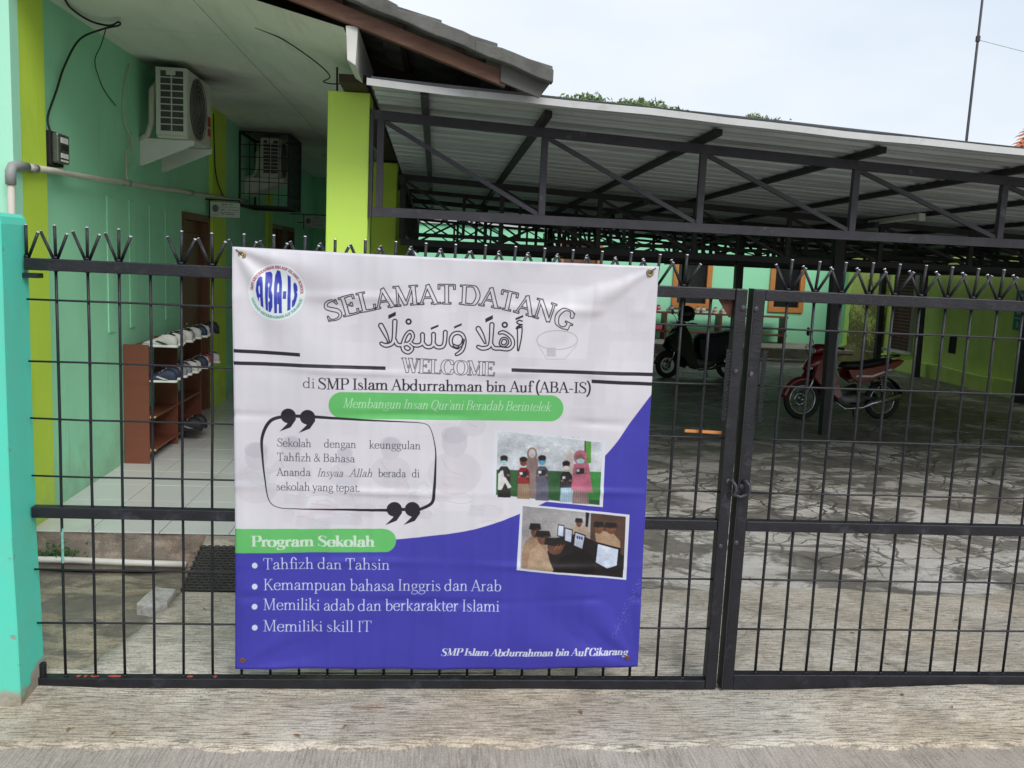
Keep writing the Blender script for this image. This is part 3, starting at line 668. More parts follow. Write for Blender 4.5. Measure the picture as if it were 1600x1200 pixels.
    for x, y, hair, top, low, mask, w in ((140, 280, (.16, .13, .14), (.15, .15, .16), (.16, .17, .16), (.66, .85, .93), 44), (285, 290, (.15, .12, .13), (.52, .13, .17), (.66, .56, .46), (.45, .25, .2), 44), (425, 280, (.15, .12, .14), (.34, .34, .41), (.42, .42, .50), (.32, .68, .85), 46), (605, 320, (.1, .09, .11), (.14, .13, .15), (.70, .82, .90), (.86, .84, .86), 44), (712, 268, (.74, .42, .52), (.76, .44, .56), (.60, .50, .50), (.68, .86, .92), 56)):
        b = 545+x*.09
        poly(z4([(x-w, y+75), (x-w*.5, y+45), (x+w*.5, y+45), (x+w, y+75), (x+w*1.05, y+170), (x-w*1.05, y+170)]), top)
        poly(z4([(x-w*.95, y+165), (x+w*.95, y+165), (x+w*1.1, b), (x-w*1.1, b-6)]), low)
        e4(x, y, w*.62, w*.78, sk)
        e4(x, y-w*.38, w*.66, w*.46, hair); e4(x, y+w*.36, w*.55, w*.36, mask); e4(x-w*.24, y-w*.02, w*.11, w*.07, (.1, .07, .07)); e4(x+w*.24, y-w*.02, w*.11, w*.07, (.1, .07, .07)); poly(z4([(x-w*.5, y+w*.34), (x+w*.5, y+w*.34), (x+w*.5, y+w*.38), (x-w*.5, y+w*.38)]), tuple(c*.7 for c in mask), a=.7)
        for q in range(-3, 4):
            dx = q*w*.27; poly(z4([(x+dx, y+w*1.9+abs(q)*8), (x+dx+3, y+w*1.9+abs(q)*8), (x+dx*1.15+4, b-8), (x+dx*1.15-2, b-8)]), tuple(c*.72 for c in low), a=.8)
            poly(z4([(x+dx, y+52+abs(q)*9), (x+dx+4, y+56), (x+dx*1.1+6, y+165), (x+dx*1.1, y+165)]), tuple(min(1, c*1.35+.03) for c in top), a=.45)
        poly(z4([(x+w*.45, y+50), (x+w*1.0, y+78), (x+w*1.0, y+150), (x+w*.5, y+130)]), tuple(c*.6 for c in top), a=.55)
        poly(z4([(x-w*.9, y+84), (x-w*.55, y+80), (x-w*.35, y+112), (x-w*.8, y+124)]), tuple(c*.75 for c in top), a=.7)
        if w == 56: e4(x, y-10, 50, 56, hair); e4(x, y-6, 30, 30, sk); e4(x, y+18, 30, 20, mask); poly(z4([(x-50, y+40), (x+60, y+30), (x+92, y+250), (x-70, y+230)]), hair)
        poly(z4([(x-34, y+76), (x+26, y+70), (x+30, y+112), (x-30, y+118)]), (.17, .16, .18)); poly(z4([(x-30, y+80), (x-6, y+78), (x-6, y+98), (x-28, y+100)]), (.86, .86, .88))
        e4(x-w*.7, y+112, 11, 9, sk); e4(x+w*.7, y+112, 11, 9, sk)
    poly(z4([(96, 380), (130, 350), (150, 440), (120, 500), (92, 500)]), (.80, .80, .80)); poly(z4([(126, 408), (150, 404), (196, 480), (170, 492)]), (.82, .82, .81))
    poly([(815, 786), (985, 803), (980, 906), (808.5, 889)], F)
    poly(z4([(280, 620), (1052, 702), (1030, 1164), (262, 1086)]), (.66, .65, .66))
    poly(z4([(790, 676), (1052, 702), (1036, 1100), (780, 1000)]), (.33, .25, .22)); poly(z4([(752, 668), (778, 672), (766, 780), (748, 775)]), (.12, .11, .12))
    poly(z4([(520, 860), (700, 830), (1040, 1000), (1030, 1164), (500, 1110), (440, 1000)]), (.15, .12, .13))
    for P, c in (([(300, 880), (360, 835), (440, 870), (500, 1110), (270, 1080), (272, 960)], (.62, .51, .42)), ([(330, 960), (400, 900), (450, 960), (510, 1104), (310, 1090)], (.70, .60, .50)),
                 ([(640, 790), (700, 760), (770, 790), (790, 840), (650, 830)], (.70, .62, .55)), ([(820, 830), (850, 800), (960, 830), (1010, 890), (1010, 940), (830, 900)], (.66, .55, .45)),
                 ([(500, 1110), (560, 1000), (740, 950), (800, 990), (820, 1140)], (.10, .08, .09))):
        poly(z4(P), c)
    for x, y, rx, ry in ((372, 785, 46, 52), (430, 840, 60, 50), (520, 900, 84, 60), (700, 735, 30, 32), (850, 770, 42, 44), (940, 775, 50, 42)):
        e4(x, y+ry*.5, rx*.7, ry*.9, (.42, .29, .23)); poly(z4([(x-rx, y+8), (x-rx*.8, y-ry*.7), (x+rx*.8, y-ry*.6), (x+rx, y+12), (x, y+ry*.35)]), (.14, .13, .13))
        for k in range(3): poly(z4([(x-rx*.1+k*rx*.3, y+ry*.8), (x+rx*.05+k*rx*.3, y+ry*.75), (x+rx*.3+k*rx*.3, y+ry*.1), (x+rx*.2+k*rx*.3, y+ry*.1)]), (.80, .45, .28), a=.5)
    for P in ([(548, 765), (586, 772), (580, 850), (540, 840)], [(598, 790), (648, 806), (640, 894), (594, 878)], [(674, 822), (742, 846), (724, 944), (662, 916)], [(842, 908), (996, 950), (984, 1070), (910, 1092), (826, 1046)]):
        cxp = sum(p[0] for p in P)/len(P); cyp = sum(p[1] for p in P)/len(P)
        poly(z4([(cxp+(p[0]-cxp)*1.22, cyp+(p[1]-cyp)*1.16) for p in P]), (.10, .10, .12)); poly(z4(P), (.80, .84, .93))
    for k in range(3): e4(688+k*17, 856+k*4, 6, 13, (.2, .22, .45))
    # photographic grain and uneven tone inside the two snapshots
    g2 = np.random.RandomState(4)
    for q in ([(96, 58), (878, 146), (856, 616), (80, 536)], [(280, 620), (1052, 702), (1030, 1164), (262, 1086)]):
        P = [M(*p) for p in z4(q)]; xa, xb = int(min(p[0] for p in P)), int(max(p[0] for p in P)); ya, yb = int(min(p[1] for p in P)), int(max(p[1] for p in P))
        X, Y = np.meshgrid(np.arange(xa, xb)+.5, np.arange(ya, yb)+.5); ins = np.ones(X.shape, bool)
        for i in range(4):
            x0, y0 = P[i]; x1, y1 = P[(i+1) % 4]; ins &= ((x1-x0)*(Y-y0)-(y1-y0)*(X-x0)) > 0
        def up(n, k):
            a_ = g2.rand(n+2, n+2, 1)-.5; yy = np.linspace(0, n, Y.shape[0]); xx = np.linspace(0, n, Y.shape[1]); yi = yy.astype(int); xi = xx.astype(int); fy = (yy-yi)[:, None, None]; fx = (xx-xi)[None, :, None]
            return k*((a_[yi][:, xi]*(1-fy)+a_[yi+1][:, xi]*fy)*(1-fx)+(a_[yi][:, xi+1]*(1-fy)+a_[yi+1][:, xi+1]*fy)*fx)
        f = 1+up(5, .22)+up(18, .16)+up(90, .13)
        w = img[ya:yb, xa:xb]; sh = np.roll(w, 2, 1); s2 = np.roll(w, -2, 0); w2 = (w*2+sh+s2)/4
        w[:] = np.where(ins[..., None], np.clip(w2*f+.012*up(40, 1), 0, 1), w)
    # scuffed patch of ink near the lower right edge
    for _ in range(90):
        f_ = rnd.random(); x = 957+f_*50+rnd.gauss(0, 3); y = 998-f_*100+rnd.gauss(0, 5)
        ell(x, y, rnd.uniform(.3, .8), rnd.uniform(.3, .7), (.60, .60, .84), a=.8)
    return img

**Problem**
Write out the data precisely as given, excluding the pictures.

**Solved problem**
Keep writing the Blender script for this image. This is part 3, starting at line 668. More parts follow. Write for Blender 4.5. Measure the picture as if it were 1600x1200 pixels.
    for x, y, hair, top, low, mask, w in ((140, 280, (.16, .13, .14), (.15, .15, .16), (.16, .17, .16), (.66, .85, .93), 44), (285, 290, (.15, .12, .13), (.52, .13, .17), (.66, .56, .46), (.45, .25, .2), 44), (425, 280, (.15, .12, .14), (.34, .34, .41), (.42, .42, .50), (.32, .68, .85), 46), (605, 320, (.1, .09, .11), (.14, .13, .15), (.70, .82, .90), (.86, .84, .86), 44), (712, 268, (.74, .42, .52), (.76, .44, .56), (.60, .50, .50), (.68, .86, .92), 56)):
        b = 545+x*.09
        poly(z4([(x-w, y+75), (x-w*.5, y+45), (x+w*.5, y+45), (x+w, y+75), (x+w*1.05, y+170), (x-w*1.05, y+170)]), top)
        poly(z4([(x-w*.95, y+165), (x+w*.95, y+165), (x+w*1.1, b), (x-w*1.1, b-6)]), low)
        e4(x, y, w*.62, w*.78, sk)
        e4(x, y-w*.38, w*.66, w*.46, hair); e4(x, y+w*.36, w*.55, w*.36, mask); e4(x-w*.24, y-w*.02, w*.11, w*.07, (.1, .07, .07)); e4(x+w*.24, y-w*.02, w*.11, w*.07, (.1, .07, .07)); poly(z4([(x-w*.5, y+w*.34), (x+w*.5, y+w*.34), (x+w*.5, y+w*.38), (x-w*.5, y+w*.38)]), tuple(c*.7 for c in mask), a=.7)
        for q in range(-3, 4):
            dx = q*w*.27; poly(z4([(x+dx, y+w*1.9+abs(q)*8), (x+dx+3, y+w*1.9+abs(q)*8), (x+dx*1.15+4, b-8), (x+dx*1.15-2, b-8)]), tuple(c*.72 for c in low), a=.8)
            poly(z4([(x+dx, y+52+abs(q)*9), (x+dx+4, y+56), (x+dx*1.1+6, y+165), (x+dx*1.1, y+165)]), tuple(min(1, c*1.35+.03) for c in top), a=.45)
        poly(z4([(x+w*.45, y+50), (x+w*1.0, y+78), (x+w*1.0, y+150), (x+w*.5, y+130)]), tuple(c*.6 for c in top), a=.55)
        poly(z4([(x-w*.9, y+84), (x-w*.55, y+80), (x-w*.35, y+112), (x-w*.8, y+124)]), tuple(c*.75 for c in top), a=.7)
        if w == 56: e4(x, y-10, 50, 56, hair); e4(x, y-6, 30, 30, sk); e4(x, y+18, 30, 20, mask); poly(z4([(x-50, y+40), (x+60, y+30), (x+92, y+250), (x-70, y+230)]), hair)
        poly(z4([(x-34, y+76), (x+26, y+70), (x+30, y+112), (x-30, y+118)]), (.17, .16, .18)); poly(z4([(x-30, y+80), (x-6, y+78), (x-6, y+98), (x-28, y+100)]), (.86, .86, .88))
        e4(x-w*.7, y+112, 11, 9, sk); e4(x+w*.7, y+112, 11, 9, sk)
    poly(z4([(96, 380), (130, 350), (150, 440), (120, 500), (92, 500)]), (.80, .80, .80)); poly(z4([(126, 408), (150, 404), (196, 480), (170, 492)]), (.82, .82, .81))
    poly([(815, 786), (985, 803), (980, 906), (808.5, 889)], F)
    poly(z4([(280, 620), (1052, 702), (1030, 1164), (262, 1086)]), (.66, .65, .66))
    poly(z4([(790, 676), (1052, 702), (1036, 1100), (780, 1000)]), (.33, .25, .22)); poly(z4([(752, 668), (778, 672), (766, 780), (748, 775)]), (.12, .11, .12))
    poly(z4([(520, 860), (700, 830), (1040, 1000), (1030, 1164), (500, 1110), (440, 1000)]), (.15, .12, .13))
    for P, c in (([(300, 880), (360, 835), (440, 870), (500, 1110), (270, 1080), (272, 960)], (.62, .51, .42)), ([(330, 960), (400, 900), (450, 960), (510, 1104), (310, 1090)], (.70, .60, .50)),
                 ([(640, 790), (700, 760), (770, 790), (790, 840), (650, 830)], (.70, .62, .55)), ([(820, 830), (850, 800), (960, 830), (1010, 890), (1010, 940), (830, 900)], (.66, .55, .45)),
                 ([(500, 1110), (560, 1000), (740, 950), (800, 990), (820, 1140)], (.10, .08, .09))):
        poly(z4(P), c)
    for x, y, rx, ry in ((372, 785, 46, 52), (430, 840, 60, 50), (520, 900, 84, 60), (700, 735, 30, 32), (850, 770, 42, 44), (940, 775, 50, 42)):
        e4(x, y+ry*.5, rx*.7, ry*.9, (.42, .29, .23)); poly(z4([(x-rx, y+8), (x-rx*.8, y-ry*.7), (x+rx*.8, y-ry*.6), (x+rx, y+12), (x, y+ry*.35)]), (.14, .13, .13))
        for k in range(3): poly(z4([(x-rx*.1+k*rx*.3, y+ry*.8), (x+rx*.05+k*rx*.3, y+ry*.75), (x+rx*.3+k*rx*.3, y+ry*.1), (x+rx*.2+k*rx*.3, y+ry*.1)]), (.80, .45, .28), a=.5)
    for P in ([(548, 765), (586, 772), (580, 850), (540, 840)], [(598, 790), (648, 806), (640, 894), (594, 878)], [(674, 822), (742, 846), (724, 944), (662, 916)], [(842, 908), (996, 950), (984, 1070), (910, 1092), (826, 1046)]):
        cxp = sum(p[0] for p in P)/len(P); cyp = sum(p[1] for p in P)/len(P)
        poly(z4([(cxp+(p[0]-cxp)*1.22, cyp+(p[1]-cyp)*1.16) for p in P]), (.10, .10, .12)); poly(z4(P), (.80, .84, .93))
    for k in range(3): e4(688+k*17, 856+k*4, 6, 13, (.2, .22, .45))
    # photographic grain and uneven tone inside the two snapshots
    g2 = np.random.RandomState(4)
    for q in ([(96, 58), (878, 146), (856, 616), (80, 536)], [(280, 620), (1052, 702), (1030, 1164), (262, 1086)]):
        P = [M(*p) for p in z4(q)]; xa, xb = int(min(p[0] for p in P)), int(max(p[0] for p in P)); ya, yb = int(min(p[1] for p in P)), int(max(p[1] for p in P))
        X, Y = np.meshgrid(np.arange(xa, xb)+.5, np.arange(ya, yb)+.5); ins = np.ones(X.shape, bool)
        for i in range(4):
            x0, y0 = P[i]; x1, y1 = P[(i+1) % 4]; ins &= ((x1-x0)*(Y-y0)-(y1-y0)*(X-x0)) > 0
        def up(n, k):
            a_ = g2.rand(n+2, n+2, 1)-.5; yy = np.linspace(0, n, Y.shape[0]); xx = np.linspace(0, n, Y.shape[1]); yi = yy.astype(int); xi = xx.astype(int); fy = (yy-yi)[:, None, None]; fx = (xx-xi)[None, :, None]
            return k*((a_[yi][:, xi]*(1-fy)+a_[yi+1][:, xi]*fy)*(1-fx)+(a_[yi][:, xi+1]*(1-fy)+a_[yi+1][:, xi+1]*fy)*fx)
        f = 1+up(5, .22)+up(18, .16)+up(90, .13)
        w = img[ya:yb, xa:xb]; sh = np.roll(w, 2, 1); s2 = np.roll(w, -2, 0); w2 = (w*2+sh+s2)/4
        w[:] = np.where(ins[..., None], np.clip(w2*f+.012*up(40, 1), 0, 1), w)
    # scuffed patch of ink near the lower right edge
    for _ in range(90):
        f_ = rnd.random(); x = 957+f_*50+rnd.gauss(0, 3); y = 998-f_*100+rnd.gauss(0, 5)
        ell(x, y, rnd.uniform(.3, .8), rnd.uniform(.3, .7), (.60, .60, .84), a=.8)
    return img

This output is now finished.